Sunday, May 25, 2008

Bubblicious Beat Reporting on the Campaign Trail

It was late Friday afternoon when a friend of mine caught me on the Google chat. He sent me a link to the New York Post's reporting of the Hillary Clinton RFK assassination remark in an editorial board meeting of the Sioux Falls Argus Leader.

Wow. A third rail comment of the first degree. So I went diving through the web to find other corroborating accounts of it. Came up very empty. The Argus Leader didn't even have the story.

Now, courtesy of Matt Phillips, writing for the Wall Street Journal's "Washington Wire" blog, we know why the traveling press (though not the paper itself, which did a lame next-day story about it) missed one of the bigger gaffes in a turbulent campaign:

Clinton was scheduled to sit down with the editorial board at the Sioux Falls Argus Leader ahead of a campaign event at a Brandon, S.D., grocery store. The Clinton camp’s press people advised reporters that the editorial board meeting would be streamed online where reporters would be able to watch, take notes and report on anything worthwhile.


The press corps was sent ahead to the grocery story, Sunshine Foods, where they ensconced themselves in a reserved café area, picked at pasta salad from the spread, pecked away at their keyboards and tried to watch the Clinton meeting online.


Unfortunately, as sometimes happens out on the trail, the local technology infrastructure didn’t seem quite ready for an influx of heavily wired journalists.
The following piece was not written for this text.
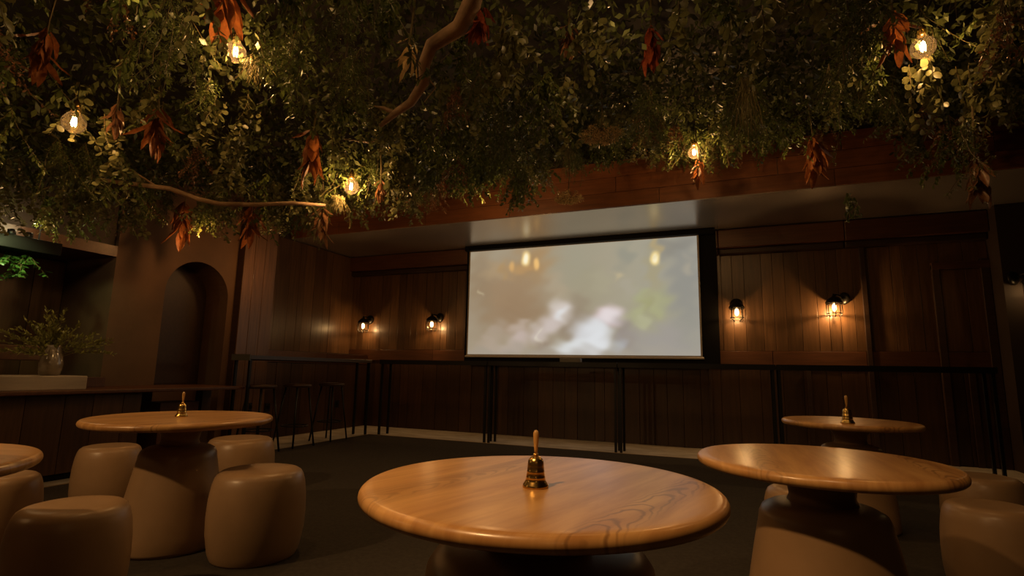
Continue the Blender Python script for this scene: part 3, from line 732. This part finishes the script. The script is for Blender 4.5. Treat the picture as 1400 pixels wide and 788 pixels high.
# lamps among the leaves: (pixel x, y, depth, size, watts)
BULBS = [(322, 72, 3.0, .115, 17, 'bare globe bulb beside the largest orange leaf bunch and a straw tassel'),
         (101, 168, 3.1, .12, 7, 'bare globe bulb over the bar, farthest from the screen'),
         (480, 256, 4.3, .12, 26, 'bare bulb glowing low in the fringe, just before the screen'),
         (949, 209, 5.2, .12, 26, 'bare bulb in a golden nest of leaves past the screen'),
         (1262, 65, 2.9, .12, 9, 'bare globe bulb hanging beside dark orange leaves over the drum stools')]
BP = [at(b[0], b[1], b[2]) for b in BULBS]
def pendant(p, size, watts, label):
    t = empty('pendant_bulb', p, 0, label, 'light bulb', 'bare bulbs hanging in the leaf canopy'); r = size / 2
    up = CZ - p.z
    MB().tube([(0, 0, r * 2.4), (.006, .004, up * .6), (0, 0, up)], .003, 6).build('cord', M['cord'], t)
    MB().lathe([(r * .36, r * 1.15), (r * .36, r * 1.9), (r * .25, r * 2.1), (r * .1, r * 2.45)], 20).build('lamp_cap', M['brass'], t, True)
    pr = [(.002, -r)] + [(r * math.cos(a), r * math.sin(a)) for a in [R(-75 + 12.5 * k) for k in range(11)]] + [(r * .5, r * .98), (r * .34, r * 1.2)]
    MB().lathe(pr, 28, cap=False).build('glass_globe', M['glass'], t, True)
    f = MB()
    for k in range(4):
        a = k * PI / 2; c_, s_ = math.cos(a) * r * .16, math.sin(a) * r * .16
        f.tube([(c_, s_, -r * .35), (c_ * 1.3, s_ * 1.3, r * .1), (c_ * .8, s_ * .8, r * .55)], r * .045, 5)
    f.build('filament', M['filament'], t)
    MB().tube([(0, 0, r * 1.2), (0, 0, -r * .3)], r * .04, 5).build('glass_stem', M['brass'], t)
    l = point('pendant_light', (0, 0, 0), watts, WARM, .022); l.parent = t
for b, p in zip(BULBS, BP): pendant(p, b[3], b[4], b[5])
# fill points without bulbs, added to brighten the canopy leaves
FILL = [(30, 318, 4.6, 2.5), (850, 60, 2.9, 3.5), (560, -140, 2.3, 3), (1120, -90, 2.5, 1.5), (700, -120, 2.5, 3.5), (200, -40, 2.1, 2.5), (780, 330, 4.2, 2)]
for x, y, dd, wt in FILL: point('canopy_fill', at(x, y, dd), wt, WARM, .03)

BUN = [(306, -8, 2.75, 11, .17, 'amber', 'largest bunch of dry orange leaves, right above the big bulb'),
       (213, 172, 3.3, 10, .15, 'amber', 'dry orange leaf bunch between the bar bulb and the thin branch'),
       (158, 168, 3.1, 7, .1, 'dried', 'small dry pinkish leaf bunch beside the bar bulb'),
       (428, 196, 4.05, 12, .19, 'amber', 'dry orange leaf bunch next to the low bulb before the screen'),
       (252, 290, 6.2, 12, .24, 'amber', 'glowing orange leaf bunch above the arched niche'),
       (345, 292, 6.1, 10, .22, 'amber', 'dull orange leaf bunch above the boarded pilaster'),
       (440, 300, 4.6, 12, .15, 'dried', 'brown seed pod bunch at the lowest tip of the canopy before the screen'),
       (655, 25, 3.0, 12, .13, 'crimson', 'spiky dark red leaf bunch beside the thick bare branch'),
       (778, 60, 3.2, 12, .1, 'dried', 'brown seed pod bunch in the upper canopy above the screen'),
       (890, 60, 3.3, 13, .14, 'crimson', 'dark red leaf bunch in the upper canopy past the screen'),
       (1222, 42, 2.8, 9, .14, 'amber', 'dark orange leaf bunch beside the globe bulb over the drum stools'),
       (1112, 202, 5.1, 12, .22, 'amber', 'bright orange leaf bunch at the fringe past the screen'),
       (1337, 246, 3.0, 11, .13, 'dried', 'brown leaf bunch hanging lowest over the drum stools'),
       (560, 80, 3.0, 6, .12, 'umbel', 'few curled tan leaves behind the thick bare branch'),
       (60, 70, 2.6, 9, .13, 'amber', 'shadowed orange leaf bunch in the upper corner over the bar'),
       (955, 232, 5.15, 7, .13, 'amber', 'small lit leaf bunch under the bulb past the screen'),
       (520, 265, 4.3, 7, .1, 'dried', 'pale dry leaf bunch beside the low bulb before the screen')]
b1 = [(655, -40, 2.55), (645, 5, 2.6), (628, 38, 2.7), (590, 62, 2.8), (580, 88, 2.85), (580, 112, 2.9), (562, 140, 3.0), (540, 155, 3.05), (520, 172, 3.1)]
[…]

Some reporters found the streamed broadcast of the editorial meeting excruciatingly slow, rendering it unwatchable. It didn’t seem that there would be any huge news out of a routine sitdown with the editors of a small-town daily, besides her batting away earlier reports that day that she was seeking to reach a deal with Obama’s campaign as way to exit the nomination race. She did, in fact, tell the editorial board that those reports were “flatly untrue… flatly, completely untrue.”


It was only after editors started wildly texting the beat reporters, wondering why the Post report was all over Drudge, that anyone covering Clinton on the ground in S.D. got around to it.

Addendum (3:31 pm): At the New York Times, Kit Seelye also weighs in from the front lines. Her account tracks largely with the WSJ's, but takes a bit more of a tack that Clinton was quoted out of context -- at least by the New York Post's initial account. But even she ends up with a note that "the day obliterated the arguments she had made in an earlier part of her interview with the editorial board — that she was 'more progressive' than Mr. Obama and would be a stronger candidate in the fall."